Discovery could offer new insights into high-energy cosmic events
A neutrino detector submerged in the Mediterranean Sea has detected the most energetic neutrino ever recorded, scientists reported Wednesday.
The newly detected ghost particle is around 30 times more energetic than the previous record-holder. Scientists believe it originated beyond the Milky Way, but its exact source remains unknown.
What are neutrinos?
Neutrinos are subatomic particles that are nearly massless and travel through space at close to the speed of light. They are produced by stars like the sun, and trillions of them pass through our bodies every second without us noticing.
Because of their tiny mass and lack of electric charge, neutrinos rarely interact with matter, making them incredibly difficult to detect.
How was this neutrino detected?
Two years ago, a high-energy neutrino collided with matter, producing a small particle called a muon. This muon passed through the underwater detector, emitting flashes of blue light. Scientists then worked backward to estimate the neutrino’s energy, publishing their findings in the journal Nature.
“This is part of trying to understand the highest-energy processes in the universe.”
— Aart Heijboer, National Institute for Subatomic Physics Nikhef
Why is this discovery important?
Finding such an energetic neutrino so early in the experiment suggests there may be more of them than previously thought.
“It’s a sign that we’re on the right track, and it’s also a hint that maybe there might be a surprise.”

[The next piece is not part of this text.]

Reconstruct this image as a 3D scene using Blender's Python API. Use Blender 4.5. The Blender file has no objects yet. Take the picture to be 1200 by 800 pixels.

— Denver Whittington, Syracuse University
Neutrino detectors are typically placed deep underwater, in ice, or underground to shield them from radiation at Earth’s surface. The detector that made this discovery is part of a deep-sea neutrino observatory that is still under construction.
What’s next?
Scientists say it is too soon to determine the exact source of the neutrino. More observations from other telescopes will be needed to confirm its origins.
“It’s one event. We have to see what the other telescopes are also observing.”
— Mary Bishai, Brookhaven National Laboratory
This discovery could help scientists better understand some of the most extreme cosmic events, including supernovae, black holes, and gamma-ray bursts.